Problem to work on:
Quote all of the data below exactly, please.
........
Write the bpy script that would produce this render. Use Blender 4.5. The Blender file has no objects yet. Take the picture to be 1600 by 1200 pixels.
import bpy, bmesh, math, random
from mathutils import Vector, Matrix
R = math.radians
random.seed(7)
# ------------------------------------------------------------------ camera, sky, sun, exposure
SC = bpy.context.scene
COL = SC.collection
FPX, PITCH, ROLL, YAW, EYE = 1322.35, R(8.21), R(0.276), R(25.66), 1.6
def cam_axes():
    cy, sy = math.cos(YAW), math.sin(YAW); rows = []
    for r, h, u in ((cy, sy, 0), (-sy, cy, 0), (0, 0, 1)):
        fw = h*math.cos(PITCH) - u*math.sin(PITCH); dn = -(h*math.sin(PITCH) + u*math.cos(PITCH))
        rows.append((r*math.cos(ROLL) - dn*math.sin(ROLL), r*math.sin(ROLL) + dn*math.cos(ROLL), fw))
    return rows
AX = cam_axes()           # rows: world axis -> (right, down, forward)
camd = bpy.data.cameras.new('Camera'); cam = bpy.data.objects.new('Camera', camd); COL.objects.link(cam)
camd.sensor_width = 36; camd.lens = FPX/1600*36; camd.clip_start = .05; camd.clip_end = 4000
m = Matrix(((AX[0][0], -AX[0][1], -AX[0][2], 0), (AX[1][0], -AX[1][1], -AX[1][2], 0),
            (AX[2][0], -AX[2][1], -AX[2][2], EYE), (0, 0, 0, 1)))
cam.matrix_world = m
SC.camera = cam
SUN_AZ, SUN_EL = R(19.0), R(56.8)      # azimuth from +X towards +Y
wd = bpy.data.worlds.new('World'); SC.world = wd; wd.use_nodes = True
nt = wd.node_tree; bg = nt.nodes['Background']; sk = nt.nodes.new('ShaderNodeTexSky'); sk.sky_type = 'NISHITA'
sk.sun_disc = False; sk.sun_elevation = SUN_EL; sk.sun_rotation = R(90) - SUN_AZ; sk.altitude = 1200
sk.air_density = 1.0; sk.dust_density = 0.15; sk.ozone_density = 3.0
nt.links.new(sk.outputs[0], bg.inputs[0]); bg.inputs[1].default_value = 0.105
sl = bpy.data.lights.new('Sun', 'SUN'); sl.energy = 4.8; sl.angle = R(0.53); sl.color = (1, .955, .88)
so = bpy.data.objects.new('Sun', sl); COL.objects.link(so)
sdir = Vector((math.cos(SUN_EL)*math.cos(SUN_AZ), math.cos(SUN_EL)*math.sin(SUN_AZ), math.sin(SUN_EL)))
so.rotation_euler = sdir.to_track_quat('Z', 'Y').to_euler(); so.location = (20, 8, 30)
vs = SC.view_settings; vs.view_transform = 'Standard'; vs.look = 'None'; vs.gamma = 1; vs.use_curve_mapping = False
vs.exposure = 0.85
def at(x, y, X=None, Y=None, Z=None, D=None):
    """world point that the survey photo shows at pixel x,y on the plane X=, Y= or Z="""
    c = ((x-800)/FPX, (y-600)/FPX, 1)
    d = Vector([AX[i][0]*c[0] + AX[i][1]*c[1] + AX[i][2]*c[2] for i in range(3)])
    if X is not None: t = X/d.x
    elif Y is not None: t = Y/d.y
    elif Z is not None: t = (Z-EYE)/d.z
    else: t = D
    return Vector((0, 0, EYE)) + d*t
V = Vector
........
Expected answer:
Write the bpy script that would produce this render. Use Blender 4.5. The Blender file has no objects yet. Take the picture to be 1600 by 1200 pixels.
import bpy, bmesh, math, random
from mathutils import Vector, Matrix
R = math.radians
random.seed(7)
# ------------------------------------------------------------------ camera, sky, sun, exposure
SC = bpy.context.scene
COL = SC.collection
FPX, PITCH, ROLL, YAW, EYE = 1322.35, R(8.21), R(0.276), R(25.66), 1.6
def cam_axes():
    cy, sy = math.cos(YAW), math.sin(YAW); rows = []
    for r, h, u in ((cy, sy, 0), (-sy, cy, 0), (0, 0, 1)):
        fw = h*math.cos(PITCH) - u*math.sin(PITCH); dn = -(h*math.sin(PITCH) + u*math.cos(PITCH))
        rows.append((r*math.cos(ROLL) - dn*math.sin(ROLL), r*math.sin(ROLL) + dn*math.cos(ROLL), fw))
    return rows
AX = cam_axes()           # rows: world axis -> (right, down, forward)
camd = bpy.data.cameras.new('Camera'); cam = bpy.data.objects.new('Camera', camd); COL.objects.link(cam)
camd.sensor_width = 36; camd.lens = FPX/1600*36; camd.clip_start = .05; camd.clip_end = 4000
m = Matrix(((AX[0][0], -AX[0][1], -AX[0][2], 0), (AX[1][0], -AX[1][1], -AX[1][2], 0),
            (AX[2][0], -AX[2][1], -AX[2][2], EYE), (0, 0, 0, 1)))
cam.matrix_world = m
SC.camera = cam
SUN_AZ, SUN_EL = R(19.0), R(56.8)      # azimuth from +X towards +Y
wd = bpy.data.worlds.new('World'); SC.world = wd; wd.use_nodes = True
nt = wd.node_tree; bg = nt.nodes['Background']; sk = nt.nodes.new('ShaderNodeTexSky'); sk.sky_type = 'NISHITA'
sk.sun_disc = False; sk.sun_elevation = SUN_EL; sk.sun_rotation = R(90) - SUN_AZ; sk.altitude = 1200
sk.air_density = 1.0; sk.dust_density = 0.15; sk.ozone_density = 3.0
nt.links.new(sk.outputs[0], bg.inputs[0]); bg.inputs[1].default_value = 0.105
sl = bpy.data.lights.new('Sun', 'SUN'); sl.energy = 4.8; sl.angle = R(0.53); sl.color = (1, .955, .88)
so = bpy.data.objects.new('Sun', sl); COL.objects.link(so)
sdir = Vector((math.cos(SUN_EL)*math.cos(SUN_AZ), math.cos(SUN_EL)*math.sin(SUN_AZ), math.sin(SUN_EL)))
so.rotation_euler = sdir.to_track_quat('Z', 'Y').to_euler(); so.location = (20, 8, 30)
vs = SC.view_settings; vs.view_transform = 'Standard'; vs.look = 'None'; vs.gamma = 1; vs.use_curve_mapping = False
vs.exposure = 0.85
def at(x, y, X=None, Y=None, Z=None, D=None):
    """world point that the survey photo shows at pixel x,y on the plane X=, Y= or Z="""
    c = ((x-800)/FPX, (y-600)/FPX, 1)
    d = Vector([AX[i][0]*c[0] + AX[i][1]*c[1] + AX[i][2]*c[2] for i in range(3)])
    if X is not None: t = X/d.x
    elif Y is not None: t = Y/d.y
    elif Z is not None: t = (Z-EYE)/d.z
    else: t = D
    return Vector((0, 0, EYE)) + d*t
V = Vector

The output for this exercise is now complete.